[Material]
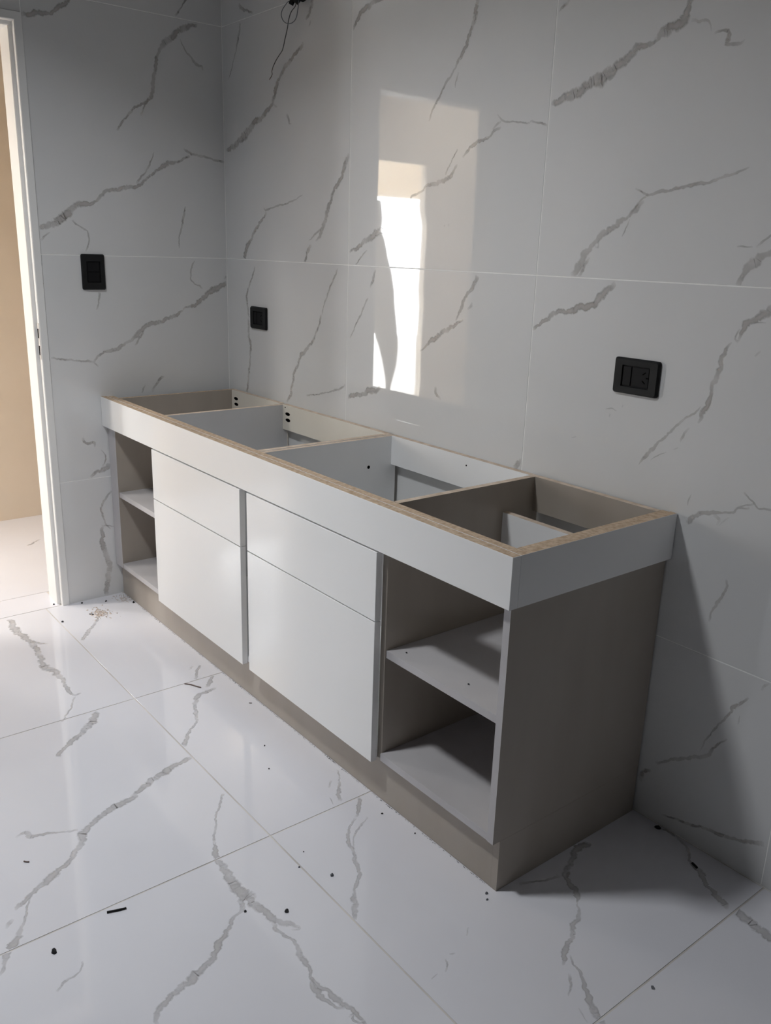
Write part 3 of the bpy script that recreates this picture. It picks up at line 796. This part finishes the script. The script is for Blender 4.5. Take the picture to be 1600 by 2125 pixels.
# wiring that hangs from the wall at the top edge of the picture
jb = empty('wiring_point', (0.545, -0.012, 2.09))
tag(jb, 'black wire connector with thin wires dangling at the top of the tiled wall', 'wiring')
cb = MB()
cb.tube([(0.552, -0.001, 2.10), (0.550, -0.012, 2.085), (0.545, -0.026, 2.072), (0.538, -0.034, 2.058)], 0.019, M['black_in'], 12, 0.013)
cb.tube([(0.560, -0.001, 2.085), (0.566, -0.014, 2.075), (0.573, -0.026, 2.066), (0.578, -0.030, 2.060)], 0.016, M['black_in'], 12, 0.010)
cb.tube([(0.525, -0.02, 2.078), (0.522, -0.03, 2.066), (0.517, -0.034, 2.054)], 0.009, M['black_in'], 10, 0.008)
cb.build('connector', jb)
def smooth_path(p, k=5):
    out = []
    n = len(p)
    for i in range(n - 1):
        p0, p1, p2, p3 = Vector(p[max(0, i - 1)]), Vector(p[i]), Vector(p[i + 1]), Vector(p[min(n - 1, i + 2)])
        for j in range(k):
            t = j / k
            out.append(tuple(0.5 * (2 * p1 + (p2 - p0) * t + (2 * p0 - 5 * p1 + 4 * p2 - p3) * t * t + (3 * p1 - p0 - 3 * p2 + p3) * t ** 3)))
    out.append(tuple(p[-1]))
    return out
loop = [(0.530, 2.062), (0.499, 2.067), (0.475, 2.058), (0.457, 2.046), (0.455, 2.032), (0.468, 2.016), (0.489, 2.006), (0.509, 2.003), (0.53, 2.006), (0.543, 2.015), (0.549, 2.028), (0.553, 2.041), (0.556, 2.060)]
MB().tube(smooth_path([(x, -0.03, z) for x, z in loop]), 0.0013, M['loopwire'], 6).build('wire_loop', jb)
hang = [(0.533, 2.060), (0.529, 2.049), (0.506, 2.038), (0.494, 2.024), (0.487, 2.009), (0.483, 1.996), (0.476, 1.981), (0.468, 1.966), (0.461, 1.951), (0.451, 1.935), (0.431, 1.923), (0.411, 1.91), (0.392, 1.893)]
hw = MB().tube(smooth_path([(x, -0.025, z) for x, z in hang]), 0.0014, M['wire'], 6).build('hanging_wire', jb)
MB().tube(smooth_path([(0.392, -0.025, 1.893), (0.386, -0.025, 1.882), (0.387, -0.025, 1.871), (0.370, -0.025, 1.859)]), 0.0013, M['bare'], 6).build('bare_end', hw)

# ceiling lamps (outside the picture): the room's own, and one added to brighten the hall
def ceiling_lamp(label, loc, power, color, r):
    root = empty('ceiling_lamp', loc)
    tag(root, label, 'lamp')
    seg = 32
    rim = MB()
    for rr, dz in ((r + 0.012, 0.0), (r + 0.012, -0.018), (r, -0.018), (r, -0.012)):
        rim.v += [(loc[0] + rr * math.cos(2 * math.pi * k / seg), loc[1] + rr * math.sin(2 * math.pi * k / seg), loc[2] + dz) for k in range(seg)]
    for a in range(3):
        for k in range(seg):
            k2 = (k + 1) % seg
            rim.face([a * seg + k, a * seg + k2, (a + 1) * seg + k2, (a + 1) * seg + k], M['frame'], True)
    rim.build('rim', root)
    df = MB()
    df.prism([(loc[0] + r * math.cos(2 * math.pi * k / seg), loc[1] + r * math.sin(2 * math.pi * k / seg)) for k in range(seg)], 2, loc[2] - 0.012, loc[2] - 0.0005, M['lamp'])
    df.build('diffuser', root)
    a = area("lamp_light", (0, 0, -0.0135), (0, 0, 0), 2 * r, 2 * r, power, color, shape='DISK')
    a.data.spread = 2.3                         # recessed diffuser: little light goes sideways
    a.parent = root
ceiling_lamp('round white ceiling lamp of the tiled room', LAMP, LAMP_POWER, (0.95, 0.975, 1.0), 0.12)
ceiling_lamp('unseen round ceiling lamp added to brighten the hall', HALL_FILL_LAMP, HALL_FILL_POWER, (1.0, 0.955, 0.89), 0.14)

# ------------------------------------------------------------------ debris on the floor
def chip_mesh(name, x, y, sx, sy, h, mt, label, cat, seed, rz=0.0):
    r = random.Random(seed)
    mb = MB(); seg = 7
    c, s = math.cos(rz), math.sin(rz)
    for hh, k in ((0.0002, 1.0), (h * 0.6, 0.95), (h, 0.5)):
        for i in range(seg):
            a = 2 * math.pi * i / seg
            q = k * r.uniform(0.75, 1.1)
            u, v = sx / 2 * q * math.cos(a), sy / 2 * q * math.sin(a)
            mb.v.append((x + u * c - v * s, y + u * s + v * c, hh * (1 if hh < 0.001 else r.uniform(0.85, 1.15))))
    for l in range(2):
        for i in range(seg):
            j = (i + 1) % seg
            mb.face([l * seg + i, l * seg + j, (l + 1) * seg + j, (l + 1) * seg + i], mt)
    mb.face([2 * seg + i for i in range(seg)], mt)
    mb.face([i for i in range(seg)][::-1], mt)
    return tag(mb.build(name), label, cat)

def stick(name, pts, r, mt, label, cat):
    return tag(MB().tube(smooth_path(pts, 4), r, mt, 6).build(name), label, cat)

stick('wire_offcut', [(1.6306, -1.187, 0.0024), (1.636, -1.172, 0.0024), (1.640, -1.160, 0.0024), (1.6422, -1.1505, 0.0024)], 0.0022, M['black_in'], 'short curved black wire offcut on the floor at the lower left', 'wire')
stick('splinter', [(0.8271, -0.6266, 0.002), (0.842, -0.614, 0.002), (0.859, -0.606, 0.002), (0.8789, -0.5962, 0.002)], 0.0019, M['brown'], 'thin brown splinter on the floor in front of the left doors', 'splinter')
stick('wire_offcut', [(2.2681, -0.0619, 0.003), (2.276, -0.0645, 0.003), (2.2841, -0.0674, 0.003)], 0.0028, M['black_in'], 'black wire scrap on the shaded floor right of the cabinet', 'wire')
stick('splinter', [(1.372, -1.276, 0.0016), (1.377, -1.2725, 0.0016), (1.381, -1.267, 0.0016)], 0.0015, M['brown'], 'tiny brown twig on the floor near the left picture edge', 'splinter')
stick('splinter', [(1.047, -0.521, 0.0014), (1.053, -0.515, 0.0014)], 0.0013, M['brown'], 'tiny splinter beside the plinth under the gap between the doors', 'splinter')
stick('splinter', [(0.136, -0.676, 0.002), (0.148, -0.664, 0.002)], 0.0018, M['stone'], 'dark little stick beside the plaster crumbs near the door frame', 'splinter')
chips = [
    (1.6712, -1.3079, 0.013, 0.010, 0.009, 'stone', 'largest black pebble on the floor, at the lower left'),
    (1.846, -0.8873, 0.010, 0.009, 0.006, 'stone', 'black square chip on the floor in front of the right door'),
    (1.7951, -0.9565, 0.0065, 0.006, 0.004, 'stone', 'small black grain just left of the grey floor vein'),
    (1.8126, -0.7491, 0.010, 0.008, 0.005, 'greystone', 'grey three-cornered chip on the floor beside the tile joint'),
    (1.7478, -0.793, 0.005, 0.005, 0.003, 'greystone', 'grey grain lying on the floor joint'),
    (1.7102, -0.7569, 0.0035, 0.0035, 0.002, 'stone', 'tiny dark grain above the floor joint'),
    (1.706, -0.5248, 0.006, 0.0045, 0.003, 'stone', 'dark grain on the floor near the plinth of the right shelves'),
    (1.811, -0.508, 0.0042, 0.004, 0.003, 'stone', 'dark grain touching the plinth shadow, nearest the right corner'),
    (1.2771, -0.6034, 0.0048, 0.0045, 0.003, 'stone', 'upper of two dark grains in front of the right door'),
    (1.380, -0.6511, 0.0048, 0.0045, 0.003, 'stone', 'lower of two dark grains in front of the right door'),
    (0.149, -0.7784, 0.010, 0.007, 0.005, 'stone', 'dark chip on the floor below the door frame'),
    (0.0183, -0.6614, 0.009, 0.007, 0.004, 'stone', 'dark chip at the foot of the left wall by the door frame'),
    (0.0509, -0.5798, 0.012, 0.006, 0.004, 'stone', 'flat dark chip at the foot of the left wall near the plinth'),
    (0.1211, -0.4985, 0.012, 0.008, 0.006, 'stone', 'dark lump touching the left end of the plinth'),
    (2.1437, -0.016, 0.016, 0.010, 0.007, 'stone', 'dark lump at the wall right behind the cabinet corner'),
    (2.0560, -0.5120, 0.008, 0.006, 0.004, 'greystone', 'grey crumb just in front of the right plinth corner'),
    (2.0700, -0.5240, 0.006, 0.005, 0.003, 'greystone', 'smaller grey crumb in front of the right plinth corner'),
    (2.4244, -0.4336, 0.011, 0.008, 0.0012, 'greystone', 'flat greyish spot of dried mortar on the lower right floor'),
    (-0.028, -0.752, 0.009, 0.007, 0.004, 'stone', 'dark crumb on the threshold under the door frame'),
]
for k, (x, y, sx, sy, h, mt, lab) in enumerate(chips):
    chip_mesh('debris_chip', x, y, sx, sy, h, M[mt], lab, 'debris', 40 + k, rz=k * 0.7)
for (x, y, lab) in ((1.7116, -0.4719, 'dark speck at the left end of the right middle shelf'), (1.9084, -0.4585, 'dark speck in the middle of the right middle shelf')):
    c_ = chip_mesh('debris_chip', x, y, 0.0055, 0.0045, 0.003, M['stone'], lab, 'debris', 90)
    c_.location.z = 0.4221
# plaster dust swept into the corner between door frame and plinth
dust = MB(); r = random.Random(3)
for k in range(260):
    if k < 170:
        x, y, s = r.gauss(0.150, 0.024), r.gauss(-0.640, 0.018), r.uniform(0.0015, 0.006)
    else:
        x, y, s = r.gauss(0.055, 0.025), r.gauss(-0.515, 0.012), r.uniform(0.0012, 0.004)
    x = max(0.006, x)
    b = len(dust.v)
    for (a, c, d) in ((1, 0, 0), (-0.6, 0.9, 0), (-0.5, -0.8, 0), (0.1, 0.1, 0.7)):
        dust.v.append((x + a * s * r.uniform(.7, 1.2), y + c * s * r.uniform(.7, 1.2), 0.0003 + d * s))
    for q in ((0, 1, 3), (1, 2, 3), (2, 0, 3), (0, 2, 1)):
        dust.face([b + i for i in q], M['rubble'])
tag(dust.build('plaster_crumbs'), 'pale plaster crumbs scattered in the floor corner beside the door frame', 'debris', None, 'stuff')

# dark dust caught along the foot of the plinth
pd = MB(); r = random.Random(11)
for k in range(420):
    x = r.uniform(0.03, 2.03); s_ = r.uniform(0.0005, 0.0012) * (1.6 if math.sin(x * 9) + math.sin(x * 23) > 0.9 else 1.0)
    y = -0.4925 - abs(r.gauss(0, 0.0012))
    b = len(pd.v)
    for (a, c, d) in ((1, 0, 0), (-0.6, 0.9, 0), (-0.5, -0.8, 0), (0.1, 0.1, 0.8)):
        pd.v.append((x + a * s_ * 1.6, y + c * s_, 0.0003 + d * s_))
    for q in ((0, 1, 3), (1, 2, 3), (2, 0, 3), (0, 2, 1)):
        pd.face([b + i for i in q], M['stone'])
tag(pd.build('plinth_dust'), 'thin line of dark dust along the foot of the cabinet plinth', 'debris', None, 'stuff')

[Short problem] Find the lines containing "that" and list every one of them.

[Reply]
Write part 3 of the bpy script that recreates this picture. It picks up at line 796. This part finishes the script. The script is for Blender 4.5. Take the picture to be 1600 by 2125 pixels.
# wiring that hangs from the wall at the top edge of the picture